— INSTRUCTIONS FOR THE TASK —
Output the material beneath this task exactly, images excluded.
* Start SUPPLIED INFORMATION *
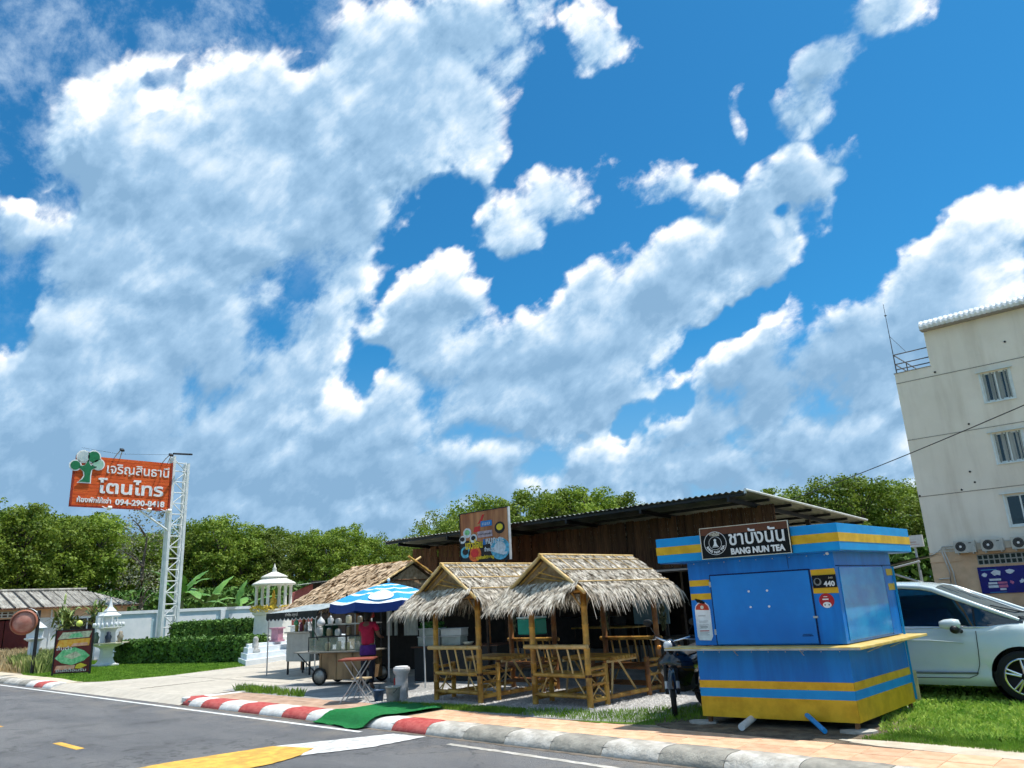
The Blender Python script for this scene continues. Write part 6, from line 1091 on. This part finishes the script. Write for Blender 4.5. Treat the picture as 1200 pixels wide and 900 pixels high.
b = MB(); b.add([(.38, 13.0, 2.62), (xr, 10.8, zr1), (-7, 13.0, 2.62)], [(0, 1, 2)]); b.add([(.6, -3, 2.58), (xr, -3, 3.65), (-7, -3, 2.58)], [(0, 1, 2)]); b.quad((xr, -3, zr1), (xr, 10.8, zr1), (-7, 13, 2.62), (-7, -3, 2.62)); b.build('rear_roof', HR_, HS); MB().tube((xr, -3, zr1 + .06), (xr, 10.8, zr1 + .06), .09, n=8).build('ridge_tile', HR_, HS); part('soffit', HT, HS, (-7, .55, -3, 8.1, 2.54, 2.555), (-7, .3, 8.11, 13, 2.54, 2.555))
# ---- orange sign on a lattice tower, face turned towards +x
SG = thing('sign_tower', 'tall white lattice tower holding an orange Thai sign with a green tree emblem', 'sign', (-31.6, 0, 0)); TW = mat('tower_white', (.62, .66, .65), .7, c2=(.76, .78, .77), scale=3, detail=8)
y0, y1 = 7.78, 8.48; TX = -.36
for x in (0, TX):
    for y in (y0, y1): b = MB(); b.bx(x - .06, x + .06, y - .06, y + .06, 0, 9.25 if y == y0 else 8.95); b.build('tower_leg', TW, SG)
k = 0; z = .2
while z < 8.6:
    z2 = z + .52
    for x in (.0,): MB().tube((x, y0 + .06, z), (x, y1 - .06, z), .028, n=5).build('lattice_bar', TW, SG); MB().tube((x, y0 + .06, z if k % 2 else z2), (x, y1 - .06, z2 if k % 2 else z), .026, n=5).build('lattice_bar', TW, SG)
    for y in (y1,): MB().tube((-.06, y, z), (TX + .06, y, z2), .024, n=5).build('lattice_bar', TW, SG)
    z = z2; k += 1
part('tower_plate', TW, SG, (TX + .06, -.06, y0 - .03, y0 + .03, 0, 9.2)); MB().tube((TX, y0, 9.0), (TX, y1, 9.0), .03, n=5).build('lattice_bar', TW, SG)
OR = mat('sign_orange', (.60, .075, .008), .7, c2=(.72, .12, .015), scale=1.2, stretch=(1, 1, 4)); ORD = mat('sign_orange_edge', (.30, .03, .01), .7)
zb0, zt0 = 6.63, 8.86; n = 14
for i in range(n):      # horizontal boards of the sign face
    za, zb_ = zb0 + (zt0 - zb0) * i / n, zb0 + (zt0 - zb0) * (i + 1) / n; part('sign_slat', OR, SG, (.02, .06, 3.42, 7.62, za + .006, zb_ - .004))
part('sign_back', ORD, SG, (-.04, .0195, 3.42, 7.66, zb0, zt0)); part('sign_frame', ORD, SG, (.0, .09, 7.621, 7.70, zb0 - .03, zt0 + .03), (.0, .09, 3.34, 3.419, zb0 - .03, zt0 - .55), (.0, .09, 3.34, 7.62, zb0 - .07, zb0 - .001)); 
ry = (pi / 2, 0, pi / 2)
def sgn_text(body, size, y, z, w, bold, m=None, x=.065): return text(body, size, m or WH, SG, (x, y, z), ry, w, bold, .02, 'sign_letter')
sgn_text('เจริญสินธานี', .60, 4.74, 8.16, 2.80, .006); sgn_text('โตนไทร', .80, 4.42, 7.24, 2.92, .020); sgn_text('ห้องพักให้เช่า', .30, 3.62, 6.78, 1.42, .008); sgn_text('094-290-8418', .36, 5.22, 6.74, 2.22, .012)
GRN = mat('emblem_green', (.005, .16, .06), .6); GRY = mat('emblem_pale', (.32, .42, .44), .4, c2=(.55, .62, .62), scale=1.5)
def dx(b, y, z, r, x0_, x1_): disc(b, (y, z), r, (x0_, x1_), axis='x', n=26); return b
for y, z, r, m_ in ((3.40, 8.38, .20, GRN), (3.70, 8.80, .24, GRY), (4.12, 8.82, .25, GRN), (4.34, 8.50, .22, mat('emblem_soft_green', (.10, .34, .20), .5, c2=(.35, .55, .45), scale=1.5))):
    q = dx(MB(), y, z, r + .055, .10, .12).build('emblem_disc_rim', WH, SG); dx(MB(), y, z, r, .1215, .135).build('emblem_disc', m_, q)
def tree_poly(g): return [(3.58 - g, 7.66 - g), (4.06 + g, 7.66 - g), (4.04 + g, 7.95), (4.06 + g, 8.22), (4.30 + g, 8.38 + g), (4.02, 8.42 + g), (3.90, 8.62 + g), (3.78, 8.42), (3.54 - g, 8.30 + g), (3.78 - g, 8.12), (3.82 - g, 7.95), (3.74 - g, 7.78)]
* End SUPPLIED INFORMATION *
— ANSWER FOR THIS EXERCISE —
The Blender Python script for this scene continues. Write part 6, from line 1091 on. This part finishes the script. Write for Blender 4.5. Treat the picture as 1200 pixels wide and 900 pixels high.
b = MB(); b.add([(.38, 13.0, 2.62), (xr, 10.8, zr1), (-7, 13.0, 2.62)], [(0, 1, 2)]); b.add([(.6, -3, 2.58), (xr, -3, 3.65), (-7, -3, 2.58)], [(0, 1, 2)]); b.quad((xr, -3, zr1), (xr, 10.8, zr1), (-7, 13, 2.62), (-7, -3, 2.62)); b.build('rear_roof', HR_, HS); MB().tube((xr, -3, zr1 + .06), (xr, 10.8, zr1 + .06), .09, n=8).build('ridge_tile', HR_, HS); part('soffit', HT, HS, (-7, .55, -3, 8.1, 2.54, 2.555), (-7, .3, 8.11, 13, 2.54, 2.555))
# ---- orange sign on a lattice tower, face turned towards +x
SG = thing('sign_tower', 'tall white lattice tower holding an orange Thai sign with a green tree emblem', 'sign', (-31.6, 0, 0)); TW = mat('tower_white', (.62, .66, .65), .7, c2=(.76, .78, .77), scale=3, detail=8)
y0, y1 = 7.78, 8.48; TX = -.36
for x in (0, TX):
    for y in (y0, y1): b = MB(); b.bx(x - .06, x + .06, y - .06, y + .06, 0, 9.25 if y == y0 else 8.95); b.build('tower_leg', TW, SG)
k = 0; z = .2
while z < 8.6:
    z2 = z + .52
    for x in (.0,): MB().tube((x, y0 + .06, z), (x, y1 - .06, z), .028, n=5).build('lattice_bar', TW, SG); MB().tube((x, y0 + .06, z if k % 2 else z2), (x, y1 - .06, z2 if k % 2 else z), .026, n=5).build('lattice_bar', TW, SG)
    for y in (y1,): MB().tube((-.06, y, z), (TX + .06, y, z2), .024, n=5).build('lattice_bar', TW, SG)
    z = z2; k += 1
part('tower_plate', TW, SG, (TX + .06, -.06, y0 - .03, y0 + .03, 0, 9.2)); MB().tube((TX, y0, 9.0), (TX, y1, 9.0), .03, n=5).build('lattice_bar', TW, SG)
OR = mat('sign_orange', (.60, .075, .008), .7, c2=(.72, .12, .015), scale=1.2, stretch=(1, 1, 4)); ORD = mat('sign_orange_edge', (.30, .03, .01), .7)
zb0, zt0 = 6.63, 8.86; n = 14
for i in range(n):      # horizontal boards of the sign face
    za, zb_ = zb0 + (zt0 - zb0) * i / n, zb0 + (zt0 - zb0) * (i + 1) / n; part('sign_slat', OR, SG, (.02, .06, 3.42, 7.62, za + .006, zb_ - .004))
part('sign_back', ORD, SG, (-.04, .0195, 3.42, 7.66, zb0, zt0)); part('sign_frame', ORD, SG, (.0, .09, 7.621, 7.70, zb0 - .03, zt0 + .03), (.0, .09, 3.34, 3.419, zb0 - .03, zt0 - .55), (.0, .09, 3.34, 7.62, zb0 - .07, zb0 - .001)); 
ry = (pi / 2, 0, pi / 2)
def sgn_text(body, size, y, z, w, bold, m=None, x=.065): return text(body, size, m or WH, SG, (x, y, z), ry, w, bold, .02, 'sign_letter')
sgn_text('เจริญสินธานี', .60, 4.74, 8.16, 2.80, .006); sgn_text('โตนไทร', .80, 4.42, 7.24, 2.92, .020); sgn_text('ห้องพักให้เช่า', .30, 3.62, 6.78, 1.42, .008); sgn_text('094-290-8418', .36, 5.22, 6.74, 2.22, .012)
GRN = mat('emblem_green', (.005, .16, .06), .6); GRY = mat('emblem_pale', (.32, .42, .44), .4, c2=(.55, .62, .62), scale=1.5)
def dx(b, y, z, r, x0_, x1_): disc(b, (y, z), r, (x0_, x1_), axis='x', n=26); return b
for y, z, r, m_ in ((3.40, 8.38, .20, GRN), (3.70, 8.80, .24, GRY), (4.12, 8.82, .25, GRN), (4.34, 8.50, .22, mat('emblem_soft_green', (.10, .34, .20), .5, c2=(.35, .55, .45), scale=1.5))):
    q = dx(MB(), y, z, r + .055, .10, .12).build('emblem_disc_rim', WH, SG); dx(MB(), y, z, r, .1215, .135).build('emblem_disc', m_, q)
def tree_poly(g): return [(3.58 - g, 7.66 - g), (4.06 + g, 7.66 - g), (4.04 + g, 7.95), (4.06 + g, 8.22), (4.30 + g, 8.38 + g), (4.02, 8.42 + g), (3.90, 8.62 + g), (3.78, 8.42), (3.54 - g, 8.30 + g), (3.78 - g, 8.12), (3.82 - g, 7.95), (3.74 - g, 7.78)]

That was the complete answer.